SOURCE EXCERPT
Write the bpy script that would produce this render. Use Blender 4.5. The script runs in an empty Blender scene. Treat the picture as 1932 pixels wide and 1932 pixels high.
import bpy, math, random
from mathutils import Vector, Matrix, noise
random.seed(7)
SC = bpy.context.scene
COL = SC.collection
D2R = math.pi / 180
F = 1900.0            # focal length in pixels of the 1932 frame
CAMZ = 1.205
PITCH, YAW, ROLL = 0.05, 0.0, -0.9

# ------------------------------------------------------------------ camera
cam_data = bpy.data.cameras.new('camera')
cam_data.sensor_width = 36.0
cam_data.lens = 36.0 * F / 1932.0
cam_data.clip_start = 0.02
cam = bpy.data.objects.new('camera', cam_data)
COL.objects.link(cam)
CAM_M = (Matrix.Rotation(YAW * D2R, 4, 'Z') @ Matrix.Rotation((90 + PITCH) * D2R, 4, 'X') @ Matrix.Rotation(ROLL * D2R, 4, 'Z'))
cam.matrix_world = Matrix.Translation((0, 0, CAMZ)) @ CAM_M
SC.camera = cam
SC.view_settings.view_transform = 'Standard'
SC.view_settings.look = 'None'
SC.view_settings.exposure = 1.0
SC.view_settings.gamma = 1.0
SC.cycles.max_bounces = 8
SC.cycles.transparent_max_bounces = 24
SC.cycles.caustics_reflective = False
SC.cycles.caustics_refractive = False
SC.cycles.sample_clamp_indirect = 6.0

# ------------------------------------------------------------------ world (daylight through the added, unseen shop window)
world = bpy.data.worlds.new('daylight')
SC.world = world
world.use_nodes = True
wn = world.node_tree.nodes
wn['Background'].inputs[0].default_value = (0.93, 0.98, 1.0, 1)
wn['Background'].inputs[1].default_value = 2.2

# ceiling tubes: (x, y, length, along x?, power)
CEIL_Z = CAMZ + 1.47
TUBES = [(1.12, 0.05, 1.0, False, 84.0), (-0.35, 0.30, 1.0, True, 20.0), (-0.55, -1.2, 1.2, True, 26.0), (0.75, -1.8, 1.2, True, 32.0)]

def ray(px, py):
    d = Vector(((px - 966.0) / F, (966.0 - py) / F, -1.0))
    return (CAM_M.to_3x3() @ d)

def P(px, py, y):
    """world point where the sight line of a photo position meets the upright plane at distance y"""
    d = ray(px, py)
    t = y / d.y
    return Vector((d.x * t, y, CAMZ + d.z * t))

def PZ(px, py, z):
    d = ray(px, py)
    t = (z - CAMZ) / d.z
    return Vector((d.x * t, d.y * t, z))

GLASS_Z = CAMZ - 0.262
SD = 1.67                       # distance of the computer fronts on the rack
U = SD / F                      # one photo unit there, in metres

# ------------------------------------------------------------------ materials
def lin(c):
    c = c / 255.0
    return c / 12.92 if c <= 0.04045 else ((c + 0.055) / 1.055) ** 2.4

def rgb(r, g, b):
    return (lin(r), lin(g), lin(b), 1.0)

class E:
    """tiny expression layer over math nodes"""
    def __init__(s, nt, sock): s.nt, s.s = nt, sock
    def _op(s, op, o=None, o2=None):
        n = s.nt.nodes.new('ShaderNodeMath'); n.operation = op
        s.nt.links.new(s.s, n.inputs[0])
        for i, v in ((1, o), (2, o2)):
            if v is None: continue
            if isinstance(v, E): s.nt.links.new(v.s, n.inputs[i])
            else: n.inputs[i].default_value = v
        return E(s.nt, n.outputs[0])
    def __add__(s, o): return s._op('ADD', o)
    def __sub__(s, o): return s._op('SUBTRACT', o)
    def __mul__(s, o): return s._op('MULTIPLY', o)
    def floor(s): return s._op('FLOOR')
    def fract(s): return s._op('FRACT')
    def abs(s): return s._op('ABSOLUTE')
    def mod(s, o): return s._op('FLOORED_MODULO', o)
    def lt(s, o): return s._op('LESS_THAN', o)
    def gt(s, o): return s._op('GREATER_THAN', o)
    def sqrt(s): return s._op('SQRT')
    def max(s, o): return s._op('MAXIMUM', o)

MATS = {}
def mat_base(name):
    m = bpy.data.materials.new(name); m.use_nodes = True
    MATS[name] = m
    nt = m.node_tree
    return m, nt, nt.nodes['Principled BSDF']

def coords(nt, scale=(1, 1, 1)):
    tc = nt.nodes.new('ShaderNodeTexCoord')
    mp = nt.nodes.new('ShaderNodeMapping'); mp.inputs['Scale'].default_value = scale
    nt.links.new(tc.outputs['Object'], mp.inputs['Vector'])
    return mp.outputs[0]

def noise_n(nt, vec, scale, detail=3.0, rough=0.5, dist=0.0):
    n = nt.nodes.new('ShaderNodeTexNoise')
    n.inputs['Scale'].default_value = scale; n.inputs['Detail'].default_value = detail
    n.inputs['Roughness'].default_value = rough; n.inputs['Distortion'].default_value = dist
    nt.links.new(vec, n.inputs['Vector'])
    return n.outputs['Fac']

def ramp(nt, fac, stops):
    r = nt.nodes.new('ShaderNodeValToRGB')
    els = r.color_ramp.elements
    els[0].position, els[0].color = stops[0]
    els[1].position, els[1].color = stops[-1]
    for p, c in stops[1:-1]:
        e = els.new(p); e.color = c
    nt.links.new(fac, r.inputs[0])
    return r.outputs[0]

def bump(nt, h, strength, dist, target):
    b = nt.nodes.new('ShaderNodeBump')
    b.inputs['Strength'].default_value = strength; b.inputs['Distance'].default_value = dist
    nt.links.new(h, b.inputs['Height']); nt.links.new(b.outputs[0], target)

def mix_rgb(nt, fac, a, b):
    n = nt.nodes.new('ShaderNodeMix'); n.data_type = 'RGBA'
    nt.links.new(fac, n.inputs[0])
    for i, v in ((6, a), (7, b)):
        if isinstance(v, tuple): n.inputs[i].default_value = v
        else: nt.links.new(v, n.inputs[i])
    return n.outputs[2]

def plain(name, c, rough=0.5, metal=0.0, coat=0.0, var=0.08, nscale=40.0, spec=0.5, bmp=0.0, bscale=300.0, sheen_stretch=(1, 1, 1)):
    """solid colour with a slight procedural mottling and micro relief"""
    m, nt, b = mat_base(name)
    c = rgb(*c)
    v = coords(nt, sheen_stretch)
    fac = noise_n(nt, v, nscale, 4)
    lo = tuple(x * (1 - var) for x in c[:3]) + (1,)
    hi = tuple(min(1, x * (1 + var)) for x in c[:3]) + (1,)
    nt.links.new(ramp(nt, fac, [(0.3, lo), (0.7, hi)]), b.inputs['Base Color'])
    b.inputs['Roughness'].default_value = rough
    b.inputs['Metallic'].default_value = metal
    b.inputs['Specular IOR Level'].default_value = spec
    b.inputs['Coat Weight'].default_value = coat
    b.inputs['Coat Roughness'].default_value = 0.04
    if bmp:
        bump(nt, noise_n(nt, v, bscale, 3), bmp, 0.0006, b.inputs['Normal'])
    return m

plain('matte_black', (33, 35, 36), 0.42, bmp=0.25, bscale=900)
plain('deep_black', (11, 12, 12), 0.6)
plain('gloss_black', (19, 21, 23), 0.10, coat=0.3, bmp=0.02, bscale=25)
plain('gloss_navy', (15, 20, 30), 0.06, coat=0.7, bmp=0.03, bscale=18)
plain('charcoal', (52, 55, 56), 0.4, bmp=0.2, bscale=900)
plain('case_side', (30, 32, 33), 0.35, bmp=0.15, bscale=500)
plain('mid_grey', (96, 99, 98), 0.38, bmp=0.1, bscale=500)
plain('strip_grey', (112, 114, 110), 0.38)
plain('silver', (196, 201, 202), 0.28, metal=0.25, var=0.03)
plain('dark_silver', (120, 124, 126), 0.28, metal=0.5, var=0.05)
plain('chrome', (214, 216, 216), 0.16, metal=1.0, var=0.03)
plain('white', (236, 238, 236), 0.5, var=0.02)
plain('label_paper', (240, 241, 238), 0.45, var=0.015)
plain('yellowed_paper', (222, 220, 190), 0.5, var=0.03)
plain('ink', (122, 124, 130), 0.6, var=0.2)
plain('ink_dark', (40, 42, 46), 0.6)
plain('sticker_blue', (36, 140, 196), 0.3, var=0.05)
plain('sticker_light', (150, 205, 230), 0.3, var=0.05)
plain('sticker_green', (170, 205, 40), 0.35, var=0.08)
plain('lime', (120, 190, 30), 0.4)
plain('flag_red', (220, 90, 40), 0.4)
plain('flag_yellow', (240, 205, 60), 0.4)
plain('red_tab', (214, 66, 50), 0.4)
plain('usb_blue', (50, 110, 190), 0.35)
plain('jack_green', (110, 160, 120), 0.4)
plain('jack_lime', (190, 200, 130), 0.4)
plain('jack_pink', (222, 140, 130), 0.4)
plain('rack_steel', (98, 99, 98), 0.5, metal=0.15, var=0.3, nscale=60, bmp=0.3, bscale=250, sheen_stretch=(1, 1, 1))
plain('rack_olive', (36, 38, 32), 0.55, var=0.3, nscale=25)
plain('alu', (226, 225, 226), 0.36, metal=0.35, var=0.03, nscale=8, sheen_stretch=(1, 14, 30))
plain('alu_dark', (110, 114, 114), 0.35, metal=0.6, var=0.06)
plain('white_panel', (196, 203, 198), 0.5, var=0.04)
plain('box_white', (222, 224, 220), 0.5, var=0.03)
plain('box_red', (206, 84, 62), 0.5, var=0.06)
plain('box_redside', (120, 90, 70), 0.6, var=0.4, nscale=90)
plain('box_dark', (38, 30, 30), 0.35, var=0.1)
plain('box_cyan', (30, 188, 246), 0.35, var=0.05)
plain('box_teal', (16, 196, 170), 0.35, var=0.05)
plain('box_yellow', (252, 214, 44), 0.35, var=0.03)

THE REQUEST
Say how many lines in this listing hold the string "bscale", giving the count and nothing more.

FINISHED ANSWER
9